La vida pasa veloz y quizá en el afán de controlar esa velocidad, se teje una idea de que hay que ganar tiempo al tiempo. ¿Cómo? Paradójicamente llenándolo de actividades. Hay miles de personas que están tan ocupadas que viven presas del calendario y del reloj. Son tan nerviosas ante el tiempo, que en sus horas “libres” también se estresan.
Incluso las vacaciones -que se suponen que son para descansar- se convierten en episodios estresantes: conocer lo máximo posible en corto tiempo.
Algo similar ocurre con los estudios, con el trabajo y hasta con los hobbies. Acumular en el menor tiempo posible experiencias es sinónimo de “ganar tiempo”.
Es fácil darnos cuenta que estamos en la cultura de la prisa y, por tanto, la paciencia no es un práctica habitual. Somos parte de una generación de impacientes. Impacientes por vivir. Impacientes por lograr éxito. Impacientes por lo nuevo.
Quizá un contagio que proviene de nuestro desarrollo tecnológico y que hemos extrapolado a la vida diaria. Un desarrollo vertiginoso que renueva todo con una rapidez increíble. Apenas y conocemos un aparato electrónico, éste es superado por una versión mejorada y queda muy pronto obsoleto.
Ser paciente no está de moda. De hecho, la lentitud es vista como inutilidad y la prisa como éxito. Algo que quizá tiene que ver con el desprecio por las personas que no pueden rendir velozmente (ancianos, discapacitados, dolientes, etc.).

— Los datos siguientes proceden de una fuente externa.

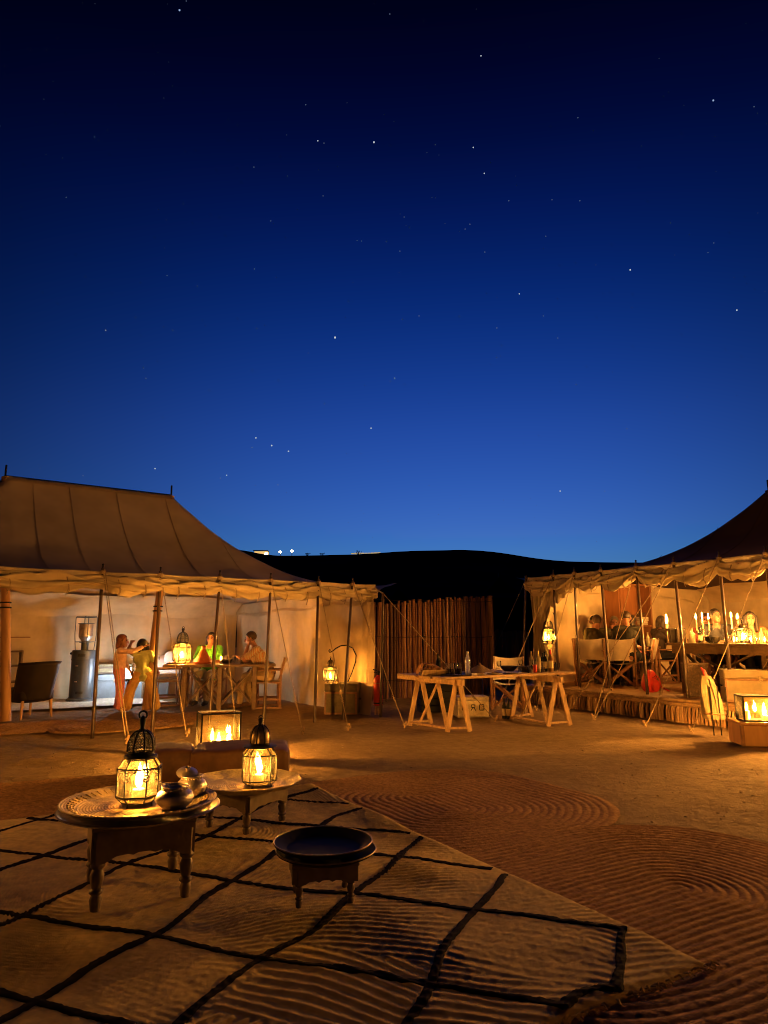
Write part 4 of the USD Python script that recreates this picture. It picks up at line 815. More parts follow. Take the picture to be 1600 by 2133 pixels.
# silver trunk, wine bottles, bins and chair round the trestle table
TINSHEET = M('hammered_tin', (.72, .60, .40), .45, .25, var=.25, scale=18, bump=.010, bscale=22)
b = gp(987, 1496); tk = thing('tin_trunk', 'hammered silver tin trunk with dark handles on the ground under the trestle table', 'trunk', b, 6)
part(tk, 'box', bx(.50, .34, .27, (0, .17, .145), .012), TINSHEET); part(tk, 'lid', bx(.515, .355, .05, (0, .17, .305), .012), TINSHEET)
for z in (.018, .275): part(tk, 'edge_band', bx(.512, .352, .018, (0, .17, z), .004), SILVER)
for x_ in (-.15, .13):
    part(tk, 'handle', tube([(x_ + .035 * max(-1, min(1, 1.35 * math.cos(a))), -.012, .165 + .042 * max(-1, min(1, 1.3 * math.sin(a)))) for a in np.linspace(0, 2 * np.pi, 25)], .0065, 6, False), IRON, True)
for p, q in (((-.035, .205), (.02, .205)), ((-.035, .205), (-.035, .165)), ((-.012, .165), (-.045, .115)), ((.0, .165), (.035, .115)), ((.02, .205), (.02, .165)), ((-.035, .165), (.02, .165))): part(tk, 'hasp', tube([(p[0], -.009, p[1]), (q[0], -.009, q[1])], .006, 5), IRON)
for x_ in (-.2, .2): part(tk, 'latch', bx(.03, .012, .05, (x_, -.006, .28), .003), SILVER)
bottle('left dark wine bottle standing on the sand by the right trestle', gp(1051, 1497), .31, labelcol=(.4, .3, .2), group='wine bottles on the sand'); bottle('right dark wine bottle standing on the sand by the right trestle', gp(1060, 1498), .31, labelcol=(.3, .2, .1), group='wine bottles on the sand')
DARKBIN = M('dark_bin', (.012, .010, .009), .6, var=.2)
for px, w, lab in ((900, .42, 'dark crate in the shadow behind the left trestle'), (934, .3, 'smaller dark crate right of the other, behind the left trestle')):
    b = gp(px, 1486) + [0, .25, 0]; t = thing('dark_crate', lab, 'crate', b, 10)
    for k in range(4):
        for s in (-1, 1): part(t, 'slat', bx(w, .014, .10, (0, s * .17, .06 + k * .115), .003), DARKBIN); part(t, 'slat', bx(.014, .33, .10, (s * w / 2, 0, .06 + k * .115), .003), DARKBIN)
    part(t, 'bottom', bx(w, .33, .015, (0, 0, .012), .002), DARKBIN)

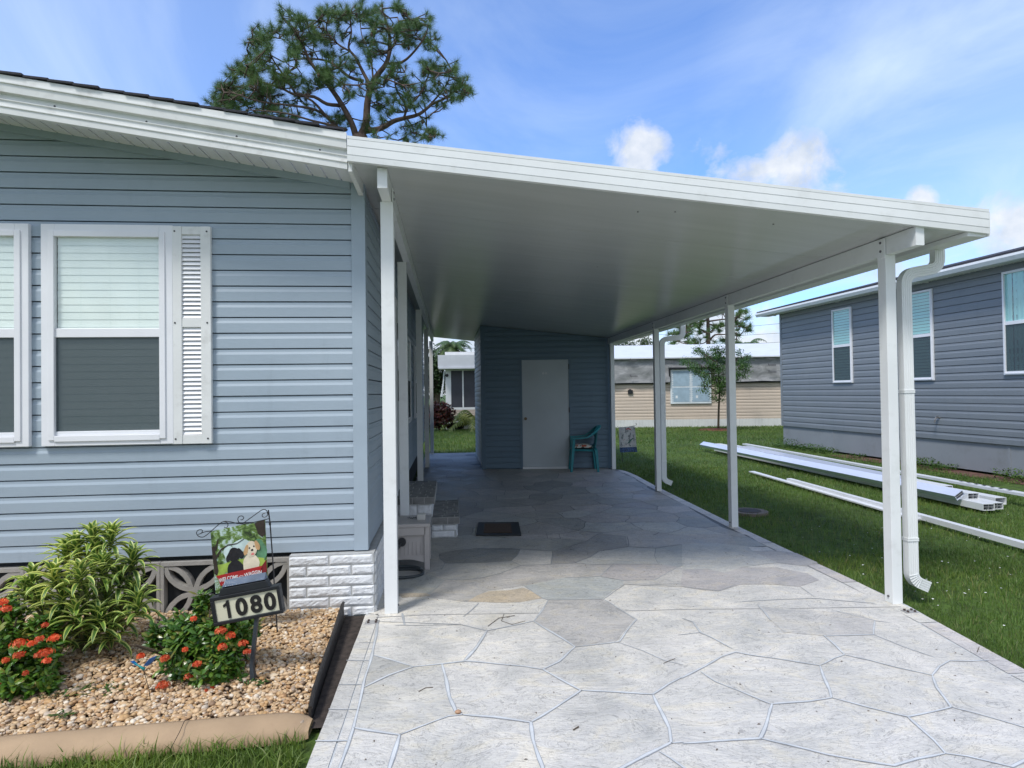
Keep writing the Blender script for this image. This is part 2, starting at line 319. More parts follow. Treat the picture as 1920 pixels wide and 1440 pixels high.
JOINTS = [(z4((398, 440), (365, 605), (325, 770), (275, 970), (240, 1070), (205, 1173), (140, 1370)), 1.1), (z4((238, 636), (350, 636)), .8), (z4((203, 758), (318, 758)), .7), (z4((148, 880), (292, 880)), .7), (z4((85, 1040), (262, 1036)), .9), (z4((300, 545), (372, 548)), .4), (z4((370, 610), (450, 630), (575, 668)), 1), (z4((330, 772), (450, 715), (575, 668), (700, 655), (840, 640), (1000, 655), (1130, 665), (1220, 680)), 1), (z4((830, 640), (880, 580), (915, 525), (940, 487)), 1.3),
 (z4((940, 487), (1060, 462), (1180, 440)), .8), (z4((1180, 440), (1215, 385), (1250, 335)), .9), (z4((1180, 440), (1290, 510), (1385, 570), (1300, 640), (1220, 680), (1310, 730), (1410, 785), (1280, 870), (1160, 945)), 1.1),
 (z4((1385, 570), (1500, 556), (1600, 545), (1640, 490), (1685, 430), (1600, 380), (1520, 330)), .8), (z4((1250, 335), (1380, 332), (1520, 330), (1575, 290), (1630, 255)), .6), (z4((715, 655), (735, 730), (755, 820), (785, 890), (820, 908)), 1.4),
 (z4((820, 908), (750, 915), (640, 960), (505, 1010)), 1), (z4((275, 972), (380, 990), (505, 1010), (480, 1080), (450, 1173), (440, 1300)), 1.3), (z4((820, 908), (980, 920), (1160, 945), (1175, 1030), (1215, 1173), (1230, 1300)), 1.2),
 (z4((1410, 785), (1600, 795), (1770, 805), (1850, 755), (1920, 720)), 1), (z4((1770, 805), (1810, 890), (1850, 980), (1860, 1050), (1740, 1110), (1630, 1173), (1500, 1260)), 1.3), (z4((1860, 1052), (1900, 1048), (1925, 1046)), 1), (z4((1800, 1095), (1860, 1130), (1920, 1175), (2050, 1250)), .8),
 (z4((518, 400), (530, 460)), 1.4), (z4((400, 440), (650, 452), (800, 455), (940, 487)), .4), (z4((1600, 550), (1720, 590), (1830, 640), (1920, 660)), .35), (z4((480, 460), (560, 462), (800, 458)), .3),
 (z5d((-5, 817), (130, 745), (220, 695), (300, 668), (420, 690), (560, 710), (650, 725), (770, 745)), 1), (z5d((770, 745), (790, 810), (820, 880), (830, 925), (700, 945), (510, 962)), 1.2), (z5d((770, 745), (850, 705), (915, 685), (860, 630), (800, 578), (940, 575), (1075, 572), (1082, 490)), .9),
 (z5d((920, 688), (1050, 715), (1200, 755), (1400, 800), (1440, 750), (1500, 718), (1600, 722), (1720, 715)), .8), (z5d((1400, 800), (1430, 870), (1470, 930), (1500, 978), (1400, 1000), (1260, 1028), (1100, 990), (960, 955), (830, 925)), .9), (z5d((1500, 978), (1650, 1015), (1920, 1090), (2100, 1130)), .6),
 (z5d((1260, 1030), (1340, 1100), (1420, 1170), (1480, 1240), (1600, 1255), (1750, 1290), (1850, 1315), (1920, 1280), (2050, 1240)), 1), (z5d((510, 962), (470, 1060), (435, 1155), (200, 1165), (0, 1185)), 1.2), (z5d((435, 1155), (600, 1195), (800, 1245), (1000, 1280), (1200, 1310), (1330, 1270), (1480, 1240)), 1),
 (z5d((100, 780), (190, 835), (330, 890), (500, 962)), .7), (z5d((0, 480), (60, 500), (100, 560), (170, 592), (280, 650)), .9), (z5d((420, 405), (450, 440), (490, 490)), .8), (z5d((-20, 575), (100, 560)), .3), (z5d((330, 385), (560, 372), (750, 368), (1080, 395)), .4), (z5d((860, 435), (1000, 470), (1085, 492), (1180, 505)), .5), (z5d((1075, 572), (1250, 640), (1420, 700)), .3), (z5d((660, 300), (740, 360)), .4), (z5d((300, 290), (210, 325), (0, 300)), .4),
 (z4((705, 100), (800, 85), (900, 75), (1010, 76), (1110, 80), (1095, 110), (1060, 140), (900, 148), (730, 152), (708, 130), (705, 100)), .45), (z4((1060, 140), (1110, 162), (1265, 155), (1270, 90), (1110, 80)), .5), (z4((1270, 90), (1360, 65), (1440, 40), (1510, 0)), .5), (z4((1265, 155), (1380, 150), (1460, 120), (1500, 90), (1650, 68), (1785, 75), (1920, 55)), .6), (z4((1640, 15), (1650, 68)), .5),
 (z4((1785, 75), (1778, 110), (1800, 155), (1690, 155), (1570, 155), (1470, 158), (1380, 150)), .4), (z4((1570, 155), (1510, 215), (1400, 222), (1330, 222)), .5), (z4((1510, 215), (1570, 228), (1630, 238), (1780, 235), (1900, 168)), .5), (z4((730, 152), (718, 178), (640, 200), (600, 215)), .4), (z4((1110, 162), (1000, 205), (900, 225), (820, 235), (730, 232)), .5), (z4((730, 232), (690, 275), (650, 305)), .4),
 (z4((1120, 260), (1220, 325), (1250, 335)), .6), (z4((900, 350), (860, 385), (820, 418)), .6), (z4((1630, 255), (1720, 262), (1920, 250)), .3), (z4((850, 28), (700, 25)), .3), (z4((1240, 0), (1245, 25), (1440, 38)), .3)]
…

Imagino que todos hemos sido testigos de escenas de impaciencia. Por ejemplo, cuando un anciano busca en su portamonedas el dinero para pagar la compra o cuando una madre con su hijo no puede llevar el ritmo de la multitud. Hay muchas personas que se molestan ante las personas con ritmo lento y lo hacen evidente por medio de palabras o gestos.
Es paradójico que pensemos que somos parte de una sociedad de bienestar, justamente cuando la prisa y la impaciencia se expresan en sensaciones de enojo, malestar y nerviosismo constante.
En contraste, la paciencia nos ofrece la posibilidad de vivir el tiempo sin prisa y sin miedo. La paciencia nos regala la posibilidad de entender nuestro propio ritmo y el ritmo de los demás y nos enseña a respetar las diferencias. Cuando somos pacientes, estamos atentos a cada detalle y, por tanto, atentos a los regalos de la vida.
La paciencia nos calla la ira, la frustración, la impotencia y el enojo; pero, sobre todo, la paciencia nos encuentra con la serenidad. Un comportamiento que habla de la capacidad de tolerar, atravesar y/o soportar una determinada situación sin experimentar estrés.
¿Cómo concretar la paciencia y la serenidad? Creo que, si ponemos en práctica la plegaria atribuida al teólogo y filósofo, Reinhold Niebuhr, aprenderemos a comprender a qué se refiere San Pablo cuando habla del amor y su relación con la paciencia.
Señor, concédeme serenidad para aceptar todo aquello que no puedo cambiar, fortaleza para cambiar lo que soy capaz de cambiar y sabiduría para entender la diferencia.